Making "corrections" after Invoice (not posted)

Is there a way to edit an invoice that makes the changes in Sales Order Entry or Customer Shipment Entry also?

I know you can edit an invoice, but this does not make these necessary changes within those other processes, which is not how I want things ran.

Once an order is established with an invoice number, I really dislike deleting it, making all changes, then re-invoicing it as these “deleted” invoices can still be seen by accountant and GM, but invisible to all other users so it gets difficult when they ask about a certain invoice # that had been deleted and trying to remember what the reason was or what correctionss were made and why 5 months down the road…

Is there a solution for this? Or a better way to bend around this, especially when it has not been posted?
Things that have needed changed:
unit price
ship to
qty shipped
delete a “shipped” item that did not phsycially ship
add a “unshipped” item that physically did ship
freight cost in CSE
tracking number/weight

This may be the Holy Grail of Vista/Vantage/E9/E10 … :wink:

We are constant having to back out the processes , to fix something that was wrong at Order Entry (un-ship a packer, edit the order, re-ship the packer, then invoice).

Most common for us it Product Group, and Sip To (as this affects the Tax Calcs).

1 Like

It’s quite annoying.
I mean I just don’t see why it doesn’t refresh all screens with the updated “invoice” . Makes no sense. Ha. Poor designing I guess. If anything I wish you could delete the invoice and reinvoice after changes but it keeps the invoice number/ties the old with the new etc.

Yes, anything outside of the “ordinary” flow can definitely increase your “ERP annoyance” factor.
We all love to hate Epicor but in this case I suspect that rather than bad design… their choices had more to do with economy/priorities.

i.e. how much extra business logic would be needed to allow direct changes to invoices and retroactively update orders/shipments? Sounds tricky and expensive to me…compared to maintaining their current, single direction of flow from order to shipment to invoice… even though making changes can be a little annoying.

1 Like

shetay -

While it doesn’t fix the problem, we try to head it off at the pass with BPM’s, dashboards and reports to catch “missing info” on orders, before we get to the invoicing.

We enforce requiring a ProdGroup on every order line with a BPM, and create a daily report of open orders with other “bad missing info”. A bad ShipTo is our #1 culprit.
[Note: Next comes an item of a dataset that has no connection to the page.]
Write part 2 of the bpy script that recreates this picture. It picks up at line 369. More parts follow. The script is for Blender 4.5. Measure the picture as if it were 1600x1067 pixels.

Our product ships by freight carrier (UPS drivers don’t think they should lift pallets weighing several hundred pounds), to construction sites. And these sites don’t always have an address. At least not one that validates in tax connect. Ex: “5 .3 MILES DOWN ACCESS RD 101”

2 Likes

I don’t mind making the changes, that part doesn’t bother me. What bothers me is the invoice number not being the “same” after deleting and re invoicing that particular invoice, or that I edit an invoice and it doesn’t update the unit price in order entry for instance.

I’d be happy with deleting an invoice and re invoicing it as long as the invoice number stayed the same and “updated” it to the correct, rather than a completely different invoice number.

Even if there was a radio button that you check and it holds the invoice as “edit” and you can go to Customer Shipment Entry and the status is marked as “shipped” instead of “invoice” just so I can make the necessary changes by unshipping, open and marking it as shipped, save and then uncheck that radio button in invoice and it pull all those changes over with a refresh.

I can only dream right? :slight_smile:

While not exactly what you asking for, you may want to look at “Legal Number”. This can be sequential and doesn’t have to match the Epicor invoice Number. In many European countries, you have to account for every invoice to make sure nobody is cheating on VAT.

Just a thought…

Mark W.

1 Like

I look at this a bit differently. I would ensure that the info provided to Epicor at each stage of the process is accurate (as much as it can be). By going back and editing the order and shipment you’re altering history. From the Customer point of view, and margin reporting etc then as long as the invoice is correct that’s what counts. If the order value is different, use that to create reports that highlight it. What did the unit price change between what was known at order stage, versus ship and invoice? Did you send the Customer a Sales order acknowledgment with the incorrect unit price, didn’t they spot either? I see why shipping value would be wrong, this team are just processing order shipments and probably have no knowledge of the price.

Then you can start to question order entry staff why they are getting it wrong. Do price lists need updating, is the discount not modelled correctly? Etc…

Going back and undoing and changing records doesn’t add any value in my opinion. :slight_smile:

Correct the process. Since Order Entry basically drives the systems, they need to be more responsible. You know what rolls down hill.

Spend more time up front and it will save everyone time.